Dans ce contexte, le maréchal Hussein Tantaoui, chef du Conseil suprême des forces armées, qui a envoyé deux avions militaires à Port-Saïd pour évacuer les joueurs et les blésses, a insisté que “la sécurité de l'Egypte est bonne", en attendant leur arrivée sur un aéroport du Caire, a rapporté la télévision.
Les Frères musulmans, grands vainqueurs des dernières élections législatives, ont accusé les partisans du président déchu Hosni Moubarak d'être responsables des violences.
"Les événements de Port-Saïd ont été planifiés et sont un message des partisans de l'ancien régime", a affirmé le député Essam al-Erian, membre du parti politique de la confrérie.
Le président du Parlement Saad al-Katatni, membre des Frères musulmans, a indiqué que l'Assemblée du peuple tiendrait une session extraordinaire aujourd’hui jeudi.
De son côté, le vice-président de la Commission des Affaires étrangères du parlement égyptien, Wahid Abdel Mejid, a déclaré le ministre de l’Intérieur responsable de ces troubles.
« Le discours du ministre de l’Intérieur Mohammad Ibrahim au parlement montre que ce ministère est dirigé comme à l’époque Moubarak et que depuis la chute du régime, il n’y avait eu aucun changement”, a-t-il réitéré.

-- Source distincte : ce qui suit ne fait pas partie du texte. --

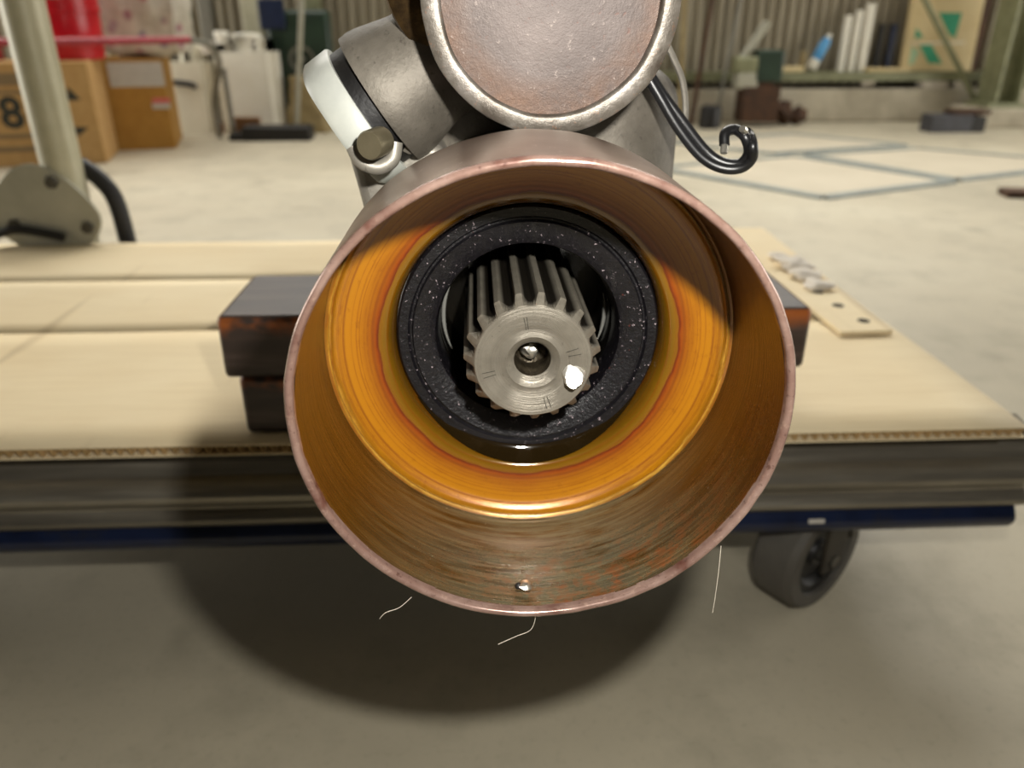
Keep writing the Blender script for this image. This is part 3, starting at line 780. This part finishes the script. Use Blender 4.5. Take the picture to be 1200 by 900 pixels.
# printed sack on the ochre box
def mat_sack():
    t = NT('printed white sack')
    v = t.n('ShaderNodeTexVoronoi'); v.inputs['Scale'].default_value = 17; t.link(t.obj(), v.inputs['Vector'])
    f = t.noise(14, 4, .6)
    c = t.ramp(f, [(.35, 'bdb5a6'), (.65, 'd8d1c3')])
    hue = t.ramp(t.noise(11, 1, .3), [(.3, '5f8a6c'), (.48, 'a98a96'), (.56, 'b05660'), (.7, '6b5a80')])
    c = t.mix(t.range(v.outputs['Distance'], .34, .22, 0, .75), c, hue)
    t.set(Base_Color=c, Roughness=.45, Normal=t.bump(t.noise(25, 4, .6), .5, .01)); return t.m
sc_ = PY(163, 40, 3.25)
bm = bmesh.new(); bmesh.ops.create_cube(bm, size=1); bmesh.ops.subdivide_edges(bm, edges=bm.edges[:], cuts=11, use_grid_fill=True)
for v in bm.verts:
    n = v.co.normalized() * .5; v.co = v.co.lerp(n * 1.1, .45)
    v.co.x *= .37; v.co.y *= .22; v.co.z *= .36
    v.co += v.co.normalized() * .018 * mnoise.noise(v.co * 14)
zmin = min(v.co.z for v in bm.verts)
for v in bm.verts:
    v.co.z -= zmin
    if v.co.z < .012: v.co.z = 0
sk = link_obj('printed_sack', bm, mat_sack(), loc=(sc_.x, 3.27, H2 + .0005)); tag(sk, 'plump white sack with small coloured prints on the ochre box', 'sack')
# tube frame
fr = thing('tube_frame', 'low tubular frame with red top rail and grey bent legs before the boxes', 'frame', PZ(258, 162))
fo = Vector(fr.location); zr = PY(100, 47, 3.0).z
A = PY(-60, 47, 2.52); B = PY(222, 47, 3.05); B.z = A.z = zr
C1, C2 = PY(247, 54, 3.16), PY(257, 76, 3.28)
link_obj('top_rail', tube([A - fo, B - fo], .0115, 14, smooth=False), M_redpaint, fr)
ft = PZ(258, 162); link_obj('leg', tube([B - fo, C1 - fo, C2 - fo, Vector((ft.x, ft.y, .15)) - fo, Vector((ft.x, ft.y, 0)) - fo], .011, 14), M_greytube, fr)
a, b = PY(262, 80, 3.43), PZ(275, 163)
link_obj('leg', tube([a - fo, Vector((b.x, b.y, .004)) - fo], .011, 14, smooth=False), M_greytube, fr)
A2 = Vector((A.x, A.y, 0)); link_obj('leg', tube([A - fo, A2 - fo], .011, 14, smooth=False), M_greytube, fr)
# jerrycans
def jerrycan(px, base_py, w, d, h, label, mat, capx, capmat):
    p = PZ(px, base_py)
    root = thing('jerrycan', label, 'jerrycan', (p.x, p.y + d / 2, 0), 0, 'white plastic jerrycans')
    bm = span((-w / 2, -d / 2, 0), (w / 2, d / 2, h))
    bmesh.ops.bevel(bm, geom=[e for e in bm.edges if abs(e.verts[0].co.z - e.verts[1].co.z) > .1], offset=.035, segments=5, affect='EDGES')
    bmesh.ops.bevel(bm, geom=[e for e in bm.edges if e.verts[0].co.z > h - .001 and e.verts[1].co.z > h - .001], offset=.05, segments=6, affect='EDGES')
    link_obj('can_body', bm, mat, root)
    link_obj('handle', tube([(-w * .2, 0, h - .02), (-w * .18, 0, h + .006), (0, 0, h + .010), (w * .22, 0, h + .006), (w * .25, 0, h - .02)], .012, 12), mat, root)
    link_obj('cap', lathe([(0, .03), (.028, .03), (.031, .026), (.031, .008), (.026, .006), (.026, -.02)], 24, axis='Z'), capmat, root, loc=(capx, -d * .2, h))
    return root
j1 = jerrycan(231, 157, .185, .20, .345, 'cloudy jerrycan with a dark side strap, behind the bent frame leg', M_milky, .085, M_foam)
link_obj('strap_clip', tube([(-.08, -.103, .215), (.0, -.106, .207), (.03, -.105, .195)], .012, 10), M_black, j1)
j2 = jerrycan(297, 157, .264, .14, .385, 'bright white jerrycan behind the flat black slab, right of the pair', M_whiteplast, -.09, M_whiteplast)
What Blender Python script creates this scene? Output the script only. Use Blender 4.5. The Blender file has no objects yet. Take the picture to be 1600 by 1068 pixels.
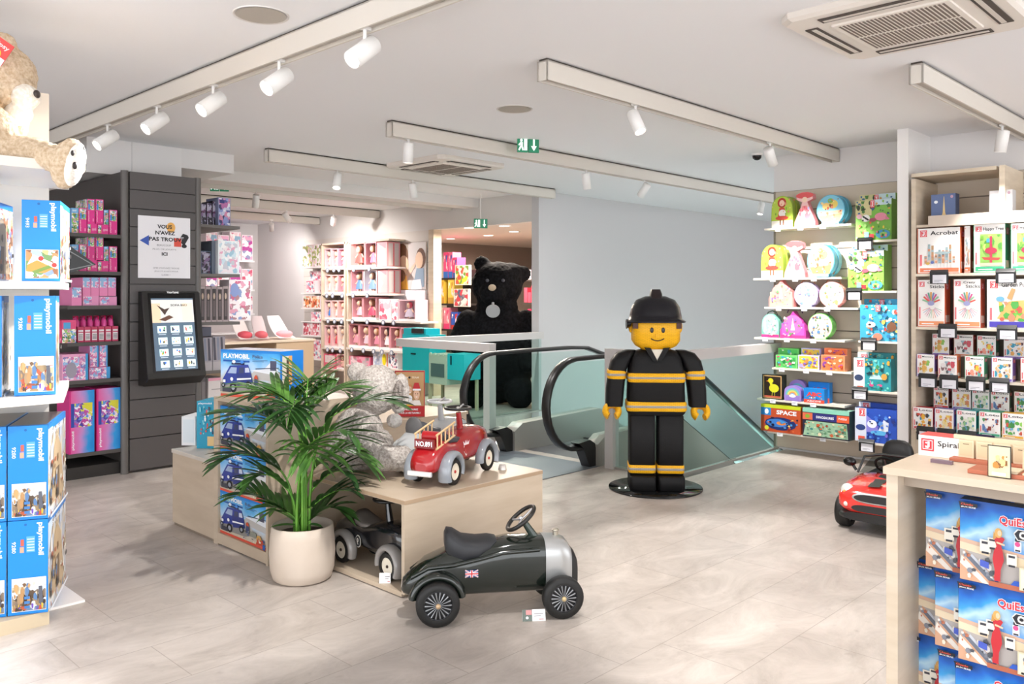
import bpy, bmesh, math, random
from mathutils import Vector, Matrix
PI = math.pi
random.seed(7)
SC = bpy.context.scene
COL = SC.collection

# ------------------------------------------------------------------ camera, world, exposure, main lights
EYE = 1.55
FPX = 1307.0
HZ = 461.5
YAW = math.radians(44.18)          # camera heading, measured from world +X
CA, SA = math.cos(YAW), math.sin(YAW)
cam_data = bpy.data.cameras.new('camera')
cam = bpy.data.objects.new('camera', cam_data)
COL.objects.link(cam)
cam.location = (0, 0, EYE)
cam.rotation_euler = (PI / 2, 0, YAW - PI / 2)
cam_data.sensor_width = 36
cam_data.lens = FPX / 1600 * 36
cam_data.shift_y = (HZ - 534) / 1600
cam_data.clip_start = 0.05
SC.camera = cam

SC.view_settings.view_transform = 'Standard'
SC.view_settings.look = 'None'
SC.view_settings.gamma = 1
SC.view_settings.exposure = 0.45
SC.view_settings.use_curve_mapping = False

world = bpy.data.worlds.new('shop_daylight')
SC.world = world
world.use_nodes = True
bg = world.node_tree.nodes['Background']
bg.inputs[0].default_value = (0.95, 0.975, 1.0, 1)
bg.inputs[1].default_value = 2.75

def area_light(name, loc, size, energy, color=(1, 0.95, 0.9), size_y=None, rot=(0, 0, 0)):
    l = bpy.data.lights.new(name, 'AREA'); l.energy = energy; l.color = color
    l.shape = 'RECTANGLE'; l.size = size; l.size_y = size_y or size
    o = bpy.data.objects.new(name, l); COL.objects.link(o); o.location = loc; o.rotation_euler = rot
    return o

# ------------------------------------------------------------------ pixel -> place helpers (frame 1600x1068)
def ground(px, py, z=0.0):
    d = (EYE - z) * FPX / (py - HZ); r = (px - 800) / FPX * d
    return (d * CA + r * SA, d * SA - r * CA)
def on_x(px, X, py=None):
    k = (px - 800) / FPX; d = X / (CA + k * SA)
    return d * (SA - k * CA), (EYE - (py - HZ) * d / FPX) if py is not None else None
def on_y(px, Y, py=None):
    k = (px - 800) / FPX; d = Y / (SA - k * CA)
    return d * (CA + k * SA), (EYE - (py - HZ) * d / FPX) if py is not None else None

# ------------------------------------------------------------------ materials
_mats = {}
def lin(h):
    h = h.lstrip('#'); c = []
    for i in (0, 2, 4):
        v = int(h[i:i + 2], 16) / 255
        c.append(v / 12.92 if v <= 0.04045 else ((v + 0.055) / 1.055) ** 2.4)
    return (c[0], c[1], c[2], 1)
def M(h, rough=0.5, metal=0.0, emit=0.0, spec=0.5, coat=0.0, bump=None):
    key = (h, rough, metal, emit, spec, coat, bump)
    if key in _mats: return _mats[key]
    m = bpy.data.materials.new('mat_' + h.strip('#')); m.use_nodes = True
    nt = m.node_tree; b = nt.nodes['Principled BSDF']
    b.inputs['Base Color'].default_value = lin(h)
    b.inputs['Roughness'].default_value = rough
    b.inputs['Metallic'].default_value = metal
    b.inputs['Specular IOR Level'].default_value = spec
    if coat: b.inputs['Coat Weight'].default_value = coat; b.inputs['Coat Roughness'].default_value = 0.08
    if emit:
        b.inputs['Emission Color'].default_value = lin(h); b.inputs['Emission Strength'].default_value = emit
    if bump:
        sc, st = bump
        tc = nt.nodes.new('ShaderNodeTexCoord'); n = nt.nodes.new('ShaderNodeTexNoise'); n.inputs['Scale'].default_value = sc
        n.inputs['Detail'].default_value = 4
        bp = nt.nodes.new('ShaderNodeBump'); bp.inputs['Strength'].default_value = st; bp.inputs['Distance'].default_value = 0.01
        nt.links.new(tc.outputs['Object'], n.inputs['Vector']); nt.links.new(n.outputs['Fac'], bp.inputs['Height'])
        nt.links.new(bp.outputs['Normal'], b.inputs['Normal'])
    _mats[key] = m
    return m
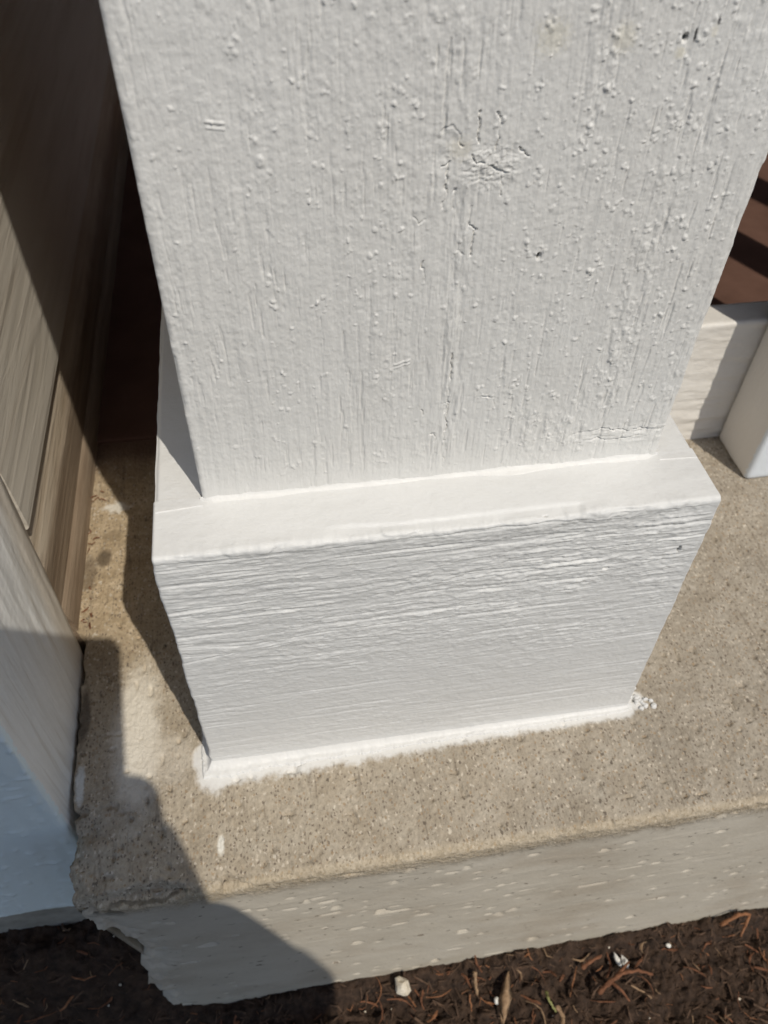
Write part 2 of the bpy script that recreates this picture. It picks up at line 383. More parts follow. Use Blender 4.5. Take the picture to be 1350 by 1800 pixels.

De même, le député libéral Amr Hamzawi a appelé au “limogeage immédiat du ministre de l'Intérieur, ainsi que du gouverneur et du chef de la sécurité de Port-Saïd”.
Les jeunes révolutionnaires craignent eux aussi que les partisans du président déchu Hosni Moubarak soient derrière cette tragédie, alors que la tension reste toujours vive un an après sa chute.
Des milliers de personnes se sont regroupées devant le siège de la télévision publique au Caire pour crier leur colère.
Une foule immense s'est également rassemblée à la gare centrale, d'où arrivent les trains en provenance de Port Saïd, scandalant «À bas le régime militaire!», tandis que certains partaient en direction de la symbolique place Tahrir.